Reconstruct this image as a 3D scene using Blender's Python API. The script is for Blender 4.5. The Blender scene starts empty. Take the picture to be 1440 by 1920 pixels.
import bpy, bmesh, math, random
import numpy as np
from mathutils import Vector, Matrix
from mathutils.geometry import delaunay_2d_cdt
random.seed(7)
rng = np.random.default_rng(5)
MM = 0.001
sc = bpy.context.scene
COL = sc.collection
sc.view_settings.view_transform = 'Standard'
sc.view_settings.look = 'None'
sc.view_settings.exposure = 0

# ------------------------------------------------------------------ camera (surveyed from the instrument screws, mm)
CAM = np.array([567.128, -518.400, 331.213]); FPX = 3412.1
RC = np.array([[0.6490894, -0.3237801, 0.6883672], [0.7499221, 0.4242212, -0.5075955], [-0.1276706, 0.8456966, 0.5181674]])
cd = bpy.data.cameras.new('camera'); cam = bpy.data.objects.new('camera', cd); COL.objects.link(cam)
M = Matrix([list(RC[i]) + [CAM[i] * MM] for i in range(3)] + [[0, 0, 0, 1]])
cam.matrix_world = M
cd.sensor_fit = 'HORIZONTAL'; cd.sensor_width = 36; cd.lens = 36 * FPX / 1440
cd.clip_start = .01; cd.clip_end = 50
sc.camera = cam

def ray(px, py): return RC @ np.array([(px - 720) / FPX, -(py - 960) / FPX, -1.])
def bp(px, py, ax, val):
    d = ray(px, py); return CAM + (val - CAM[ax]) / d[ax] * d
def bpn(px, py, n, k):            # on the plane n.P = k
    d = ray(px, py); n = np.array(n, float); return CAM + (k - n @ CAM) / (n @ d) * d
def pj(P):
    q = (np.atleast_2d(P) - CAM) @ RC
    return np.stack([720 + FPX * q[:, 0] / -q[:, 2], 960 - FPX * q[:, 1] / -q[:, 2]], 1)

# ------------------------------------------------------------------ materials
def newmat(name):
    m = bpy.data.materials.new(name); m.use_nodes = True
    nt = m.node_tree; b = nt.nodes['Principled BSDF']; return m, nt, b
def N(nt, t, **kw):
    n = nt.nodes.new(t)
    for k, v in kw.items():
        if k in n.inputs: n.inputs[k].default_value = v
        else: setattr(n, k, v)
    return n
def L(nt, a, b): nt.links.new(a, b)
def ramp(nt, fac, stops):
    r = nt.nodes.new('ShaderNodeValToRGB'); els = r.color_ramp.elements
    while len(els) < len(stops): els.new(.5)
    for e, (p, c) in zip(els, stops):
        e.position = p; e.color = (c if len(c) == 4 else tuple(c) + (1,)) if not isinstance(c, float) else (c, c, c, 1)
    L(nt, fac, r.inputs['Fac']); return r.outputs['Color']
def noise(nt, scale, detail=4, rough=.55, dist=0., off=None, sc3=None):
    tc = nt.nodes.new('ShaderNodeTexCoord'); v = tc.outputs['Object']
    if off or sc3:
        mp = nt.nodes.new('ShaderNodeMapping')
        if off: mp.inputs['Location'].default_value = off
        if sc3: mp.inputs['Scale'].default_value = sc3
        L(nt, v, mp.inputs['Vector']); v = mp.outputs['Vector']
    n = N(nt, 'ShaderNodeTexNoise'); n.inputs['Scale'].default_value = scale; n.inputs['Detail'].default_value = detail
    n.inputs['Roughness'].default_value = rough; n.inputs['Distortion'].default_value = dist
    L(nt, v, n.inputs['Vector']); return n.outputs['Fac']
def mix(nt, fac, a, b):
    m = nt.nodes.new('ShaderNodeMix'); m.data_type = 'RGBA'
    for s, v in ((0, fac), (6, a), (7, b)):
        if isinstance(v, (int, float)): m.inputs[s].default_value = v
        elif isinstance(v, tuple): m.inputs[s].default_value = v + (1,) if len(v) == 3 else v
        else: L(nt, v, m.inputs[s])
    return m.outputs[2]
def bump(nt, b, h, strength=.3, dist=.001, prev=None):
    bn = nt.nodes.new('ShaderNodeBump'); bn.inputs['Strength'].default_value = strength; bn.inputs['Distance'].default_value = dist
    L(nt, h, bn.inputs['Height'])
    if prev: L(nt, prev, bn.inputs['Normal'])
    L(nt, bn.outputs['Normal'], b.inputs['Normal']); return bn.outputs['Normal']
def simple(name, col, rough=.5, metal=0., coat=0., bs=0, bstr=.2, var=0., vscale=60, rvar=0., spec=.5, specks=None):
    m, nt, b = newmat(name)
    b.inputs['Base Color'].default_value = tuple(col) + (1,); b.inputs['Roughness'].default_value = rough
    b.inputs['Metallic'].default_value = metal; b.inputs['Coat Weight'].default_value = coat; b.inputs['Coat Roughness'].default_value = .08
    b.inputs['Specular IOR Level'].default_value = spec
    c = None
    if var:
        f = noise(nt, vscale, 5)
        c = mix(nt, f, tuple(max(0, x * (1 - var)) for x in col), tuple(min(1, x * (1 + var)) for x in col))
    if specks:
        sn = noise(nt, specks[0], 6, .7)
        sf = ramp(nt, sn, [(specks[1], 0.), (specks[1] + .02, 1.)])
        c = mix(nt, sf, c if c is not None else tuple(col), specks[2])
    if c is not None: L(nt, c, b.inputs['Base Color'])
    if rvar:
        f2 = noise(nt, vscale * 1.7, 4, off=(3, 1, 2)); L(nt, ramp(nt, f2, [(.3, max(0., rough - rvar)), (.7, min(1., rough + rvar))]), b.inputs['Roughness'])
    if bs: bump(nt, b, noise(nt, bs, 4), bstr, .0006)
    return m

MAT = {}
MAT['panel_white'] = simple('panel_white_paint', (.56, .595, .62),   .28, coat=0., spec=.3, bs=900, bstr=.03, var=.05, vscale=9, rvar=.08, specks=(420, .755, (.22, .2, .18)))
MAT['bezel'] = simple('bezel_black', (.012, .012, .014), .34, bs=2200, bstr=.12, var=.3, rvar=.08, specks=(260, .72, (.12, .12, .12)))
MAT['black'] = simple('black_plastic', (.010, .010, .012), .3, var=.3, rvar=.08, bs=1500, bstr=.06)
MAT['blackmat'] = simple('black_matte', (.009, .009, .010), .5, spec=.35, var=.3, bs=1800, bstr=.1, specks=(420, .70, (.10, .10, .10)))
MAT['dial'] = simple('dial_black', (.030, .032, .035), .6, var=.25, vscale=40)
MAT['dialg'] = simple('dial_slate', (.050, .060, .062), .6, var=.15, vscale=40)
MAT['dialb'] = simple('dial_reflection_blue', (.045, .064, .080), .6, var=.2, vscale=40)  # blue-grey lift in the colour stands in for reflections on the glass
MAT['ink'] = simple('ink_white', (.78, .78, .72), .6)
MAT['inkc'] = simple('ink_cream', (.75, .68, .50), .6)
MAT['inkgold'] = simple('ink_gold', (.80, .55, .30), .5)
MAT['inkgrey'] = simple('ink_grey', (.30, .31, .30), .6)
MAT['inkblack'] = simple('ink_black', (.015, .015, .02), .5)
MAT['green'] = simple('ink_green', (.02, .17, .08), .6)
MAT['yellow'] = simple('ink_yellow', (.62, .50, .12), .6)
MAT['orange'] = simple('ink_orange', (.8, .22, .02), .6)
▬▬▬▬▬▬
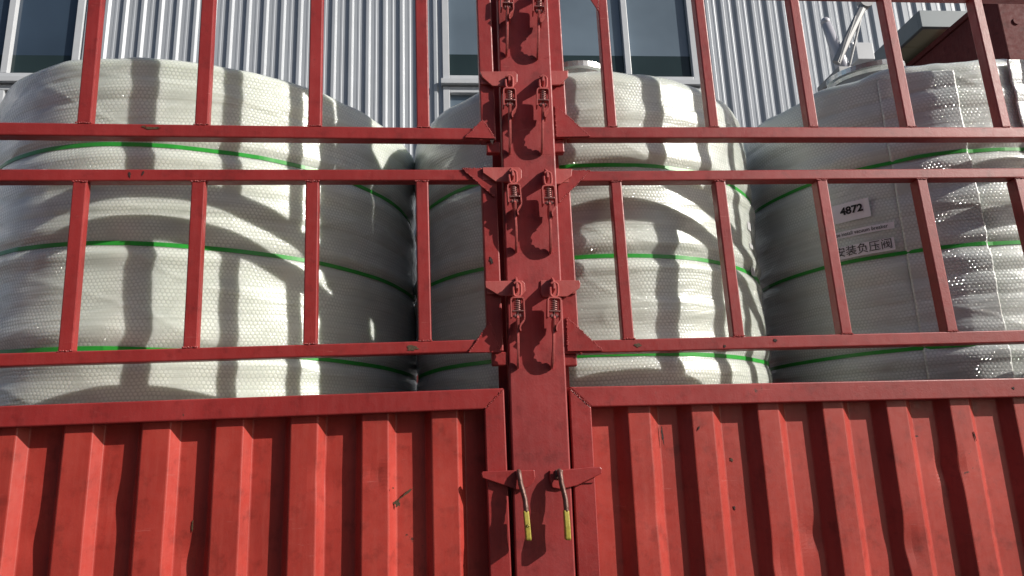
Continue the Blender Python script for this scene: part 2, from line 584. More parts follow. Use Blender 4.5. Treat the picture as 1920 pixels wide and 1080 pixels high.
▬▬▬▬▬▬
#### [Problem to work on]
Extract the lines from the line with "Reconstruct this image" to the line with "return np.stack([720 +", inclusive, reproducing them exactly and leaving out every other line.

#### [Answer for this exercise]
Reconstruct this image as a 3D scene using Blender's Python API. The script is for Blender 4.5. The Blender scene starts empty. Take the picture to be 1440 by 1920 pixels.
import bpy, bmesh, math, random
import numpy as np
from mathutils import Vector, Matrix
from mathutils.geometry import delaunay_2d_cdt
random.seed(7)
rng = np.random.default_rng(5)
MM = 0.001
sc = bpy.context.scene
COL = sc.collection
sc.view_settings.view_transform = 'Standard'
sc.view_settings.look = 'None'
sc.view_settings.exposure = 0

# ------------------------------------------------------------------ camera (surveyed from the instrument screws, mm)
CAM = np.array([567.128, -518.400, 331.213]); FPX = 3412.1
RC = np.array([[0.6490894, -0.3237801, 0.6883672], [0.7499221, 0.4242212, -0.5075955], [-0.1276706, 0.8456966, 0.5181674]])
cd = bpy.data.cameras.new('camera'); cam = bpy.data.objects.new('camera', cd); COL.objects.link(cam)
M = Matrix([list(RC[i]) + [CAM[i] * MM] for i in range(3)] + [[0, 0, 0, 1]])
cam.matrix_world = M
cd.sensor_fit = 'HORIZONTAL'; cd.sensor_width = 36; cd.lens = 36 * FPX / 1440
cd.clip_start = .01; cd.clip_end = 50
sc.camera = cam

def ray(px, py): return RC @ np.array([(px - 720) / FPX, -(py - 960) / FPX, -1.])
def bp(px, py, ax, val):
    d = ray(px, py); return CAM + (val - CAM[ax]) / d[ax] * d
def bpn(px, py, n, k):            # on the plane n.P = k
    d = ray(px, py); n = np.array(n, float); return CAM + (k - n @ CAM) / (n @ d) * d
def pj(P):
    q = (np.atleast_2d(P) - CAM) @ RC
    return np.stack([720 + FPX * q[:, 0] / -q[:, 2], 960 - FPX * q[:, 1] / -q[:, 2]], 1)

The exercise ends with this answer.